Researchers say the impact of any divestment would ultimately be negligible on the businesses and on Israel. They add that if universities give up votes as shareholders at the companies, divestment could even be counterproductive in pressuring companies to change their practices.

Universities have so far rebuffed exhortations to divest. Defenders of Israel say these calls are unfair to a country that is under threat of attack, and antisemitic because they target the only Jewish-majority nation in the world. That’s a long-running accusation against the “boycott, divestment, sanctions” movement targeting the country.

But the pro-Palestinian activists, many of whom are Jewish, see divestment as a clear and achievable way to force colleges to take action on the issue, an important symbolic victory and one that would raise awareness of their concerns.

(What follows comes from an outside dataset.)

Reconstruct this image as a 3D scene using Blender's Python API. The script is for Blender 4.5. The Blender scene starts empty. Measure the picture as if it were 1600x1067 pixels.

They cite the success of past efforts, including how students in the 1980s lobbied their universities to divest from companies that did business in apartheid South Africa, as well as from fossil fuel companies.

“First and foremost, we want the effect to be for Columbia, because that’s what we have power over,” said Ray Guerrero, a graduate student at Columbia’s School of Public Health who is an organizer with Columbia University Apartheid Divest, a student-led movement. “But we hope this expands, so these companies understand what the ramifications are.”

The universities facing these calls have enormous endowments, in the billions of dollars, that are invested across financial markets, in stocks, real estate and large investment funds.

Divesting, simply put, means selling holdings, often those that are objectionable.

One often-cited example took place in the 1980s, targeting companies that did business with South Africa, which was under apartheid rule. Columbia made headlines when it sold $39 million of stock it held in companies including Coca-Cola, Ford Motor and Mobil Oil following weeks of sit-in protests from students on its campus.

Other schools followed suit. In total, more than 150 universities divested from companies doing business in South Africa, part of a tapestry of penalties levied against the country.

Last week The Cornell Daily Sun endorsed calls for the university to divest from arms manufacturers directly involved in Israel’s campaign.